CB:  What are the benefits of private coaching? Or of taking the group class?

BC:  I used to do this Path work privately and it took much more time. The Path is actually a class, and we have a set curriculum. They get personal attention but it's not one on one coaching. Private coaching is an hour all about you, and whatever you come into that room with is what we work on. So, if you just had a shitty audition, then we're going to deal with that, if that's what you want to address.

CB:  Are there big mistakes that are commonly made in the industry?

BC:  There's a lot of fear about networking, saying the wrong thing. Especially, when you're in a meeting with an agent or a casting director, and they say, "So what have you been up to lately?" How do you answer that with confidence, and honesty? Part of that is being comfortable with what you have been up to lately.

CB:  And if you haven't been up to anything?

BC:  Part of it is owning up to, "Hey, I've been traveling for the last year." Whatever it may be, and not apologizing.

I'm not saying to get an ego, but I am saying, "Don't give [casting directors] so much power". We need [actors] to do our jobs. I think actors forget that. There are a lot of people in this business who are tough and don't have time. It's very fast paced.

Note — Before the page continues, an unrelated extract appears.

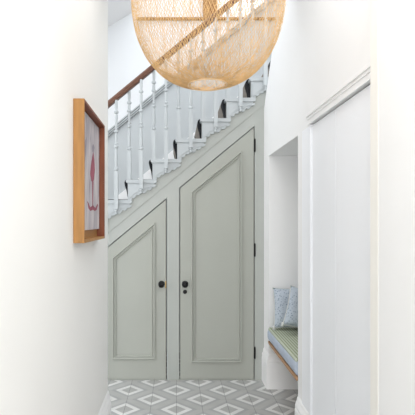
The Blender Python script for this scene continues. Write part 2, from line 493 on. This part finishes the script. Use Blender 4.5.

You gotta come in, do it and leave. And you have to be comfortable with yourself. You have to know who you are.

CB:  Why should an actor choose Capes Coaching for guidance, instead of the other guys?

BC:  I don't care how it sounds - I care.

It's such a pleasure to work with actors and let go of any judgment of who they are and what they want, and just support them. That's the part of me that I get to access. I love casting, but what we do in casting is judge. We pick, we have to make choices.

I have the best of both worlds. I get to cast, but I get to use those skills to help actors further their careers. That's what brings actors back to us. Is that we genuinely care, and I think that's rare.